STILL, IT’S A BREAKTHROUGH that the writers are trying to sound conciliatory. “We greet their public willingness to make such an offer with real interest. If the AMPTP is serious about this figure, the WGA is confident we are closer to a deal than anyone has suggested.”
So are the producers, who took out full-page ads in Tuesday’s trades trying to sound less scary. Rather than a “take-it-or-leave-it” offer, the AMPTP proposal “is designed to allow both sides to engage in the kind of substantive give-and-take negotiation that can lead to common ground. . . . This is not a zero-sum campaign where there is one winner and one loser. We need the writers, and the writers need us. And we need to work together if we are to navigate the rapids of this increasingly complex, high-tech economy.”
That sure sounds swell. But consider what a Hollywood mogul told me by way of summing up the negotiations so far, “We’re tough, and they’re stupid.” Meanwhile, a WGA board member was e-mailing guildists “The Playbook of the AMPTP,” which would have made Karl Rove proud. I ask, How is this helpful? I’m constantly reminding both sides that Hollywood is a collaborative business, and that the archetypical union movie screenplay Norma Rae was greenlit by a studio, after all.

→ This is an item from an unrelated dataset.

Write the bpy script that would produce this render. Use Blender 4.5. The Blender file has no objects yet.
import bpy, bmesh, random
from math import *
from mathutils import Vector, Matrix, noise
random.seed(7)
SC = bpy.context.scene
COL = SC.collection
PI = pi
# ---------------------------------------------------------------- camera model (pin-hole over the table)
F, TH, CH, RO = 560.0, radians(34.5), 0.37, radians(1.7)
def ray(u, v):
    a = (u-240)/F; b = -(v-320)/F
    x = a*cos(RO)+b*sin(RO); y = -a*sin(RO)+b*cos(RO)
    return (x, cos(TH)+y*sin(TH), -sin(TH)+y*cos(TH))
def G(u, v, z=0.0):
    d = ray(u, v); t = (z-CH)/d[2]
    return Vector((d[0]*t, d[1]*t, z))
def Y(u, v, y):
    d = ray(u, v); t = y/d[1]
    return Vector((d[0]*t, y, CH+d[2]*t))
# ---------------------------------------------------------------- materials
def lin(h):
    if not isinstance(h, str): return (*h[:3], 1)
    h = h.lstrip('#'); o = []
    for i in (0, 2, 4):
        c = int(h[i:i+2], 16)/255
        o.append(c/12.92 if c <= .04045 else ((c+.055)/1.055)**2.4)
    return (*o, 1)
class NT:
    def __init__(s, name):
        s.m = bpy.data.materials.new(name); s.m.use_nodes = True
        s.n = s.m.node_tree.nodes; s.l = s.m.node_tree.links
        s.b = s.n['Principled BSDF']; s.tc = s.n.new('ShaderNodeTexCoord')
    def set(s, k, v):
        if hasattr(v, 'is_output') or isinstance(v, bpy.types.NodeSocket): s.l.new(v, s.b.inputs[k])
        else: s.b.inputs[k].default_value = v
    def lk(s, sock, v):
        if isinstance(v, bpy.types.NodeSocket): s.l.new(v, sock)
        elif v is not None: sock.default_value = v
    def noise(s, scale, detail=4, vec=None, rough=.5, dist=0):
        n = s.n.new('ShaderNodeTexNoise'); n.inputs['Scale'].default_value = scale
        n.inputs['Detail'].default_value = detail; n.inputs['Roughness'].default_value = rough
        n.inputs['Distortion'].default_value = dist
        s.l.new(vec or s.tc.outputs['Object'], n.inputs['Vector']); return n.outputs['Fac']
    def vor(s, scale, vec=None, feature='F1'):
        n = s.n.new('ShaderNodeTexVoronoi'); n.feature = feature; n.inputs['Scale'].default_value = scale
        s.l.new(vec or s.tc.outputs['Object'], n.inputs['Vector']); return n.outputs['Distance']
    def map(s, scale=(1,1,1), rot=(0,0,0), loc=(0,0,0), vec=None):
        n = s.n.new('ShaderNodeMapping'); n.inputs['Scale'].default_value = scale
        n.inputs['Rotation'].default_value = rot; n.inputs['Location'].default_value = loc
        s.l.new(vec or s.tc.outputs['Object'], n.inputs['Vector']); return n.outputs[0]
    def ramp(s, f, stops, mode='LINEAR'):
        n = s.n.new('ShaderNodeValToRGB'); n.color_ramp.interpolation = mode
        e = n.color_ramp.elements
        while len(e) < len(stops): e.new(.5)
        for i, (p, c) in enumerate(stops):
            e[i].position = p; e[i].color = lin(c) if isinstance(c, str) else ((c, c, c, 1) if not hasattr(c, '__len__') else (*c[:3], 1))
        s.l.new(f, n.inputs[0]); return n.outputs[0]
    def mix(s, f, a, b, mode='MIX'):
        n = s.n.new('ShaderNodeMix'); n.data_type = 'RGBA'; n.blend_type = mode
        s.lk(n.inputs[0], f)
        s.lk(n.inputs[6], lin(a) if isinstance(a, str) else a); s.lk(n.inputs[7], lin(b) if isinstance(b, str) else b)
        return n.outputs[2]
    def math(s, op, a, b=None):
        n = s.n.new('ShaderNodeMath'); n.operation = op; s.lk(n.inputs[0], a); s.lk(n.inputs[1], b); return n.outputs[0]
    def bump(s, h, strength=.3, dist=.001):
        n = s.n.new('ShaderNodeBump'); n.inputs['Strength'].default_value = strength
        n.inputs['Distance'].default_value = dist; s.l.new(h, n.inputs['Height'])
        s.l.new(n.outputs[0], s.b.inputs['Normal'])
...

There is not unanimity within the mogul camp on how to proceed with these resumed AMPTP-WGA talks. For one thing, not all their agendas are the same: There are the mostly movie studios, the mostly TV networks, and the studios that own networks, and the networks that own studios. But all are led by a handful of CEOs who are the power behind the AMPTP throne. In the old days of guild talks, the AMPTP was made up of hundreds of real producers. That’s the reason this negotiation is so dramatically different from the strike of 1988. Because honest-to-god independent producers went by the wayside when financial syndication rules were eased. Then came Big Media consolidation, so now there’s no Aaron Spelling or Carsey Werner in the mix at the AMPTP telling Big Media to play nice. Now the bullies are in charge of the playground.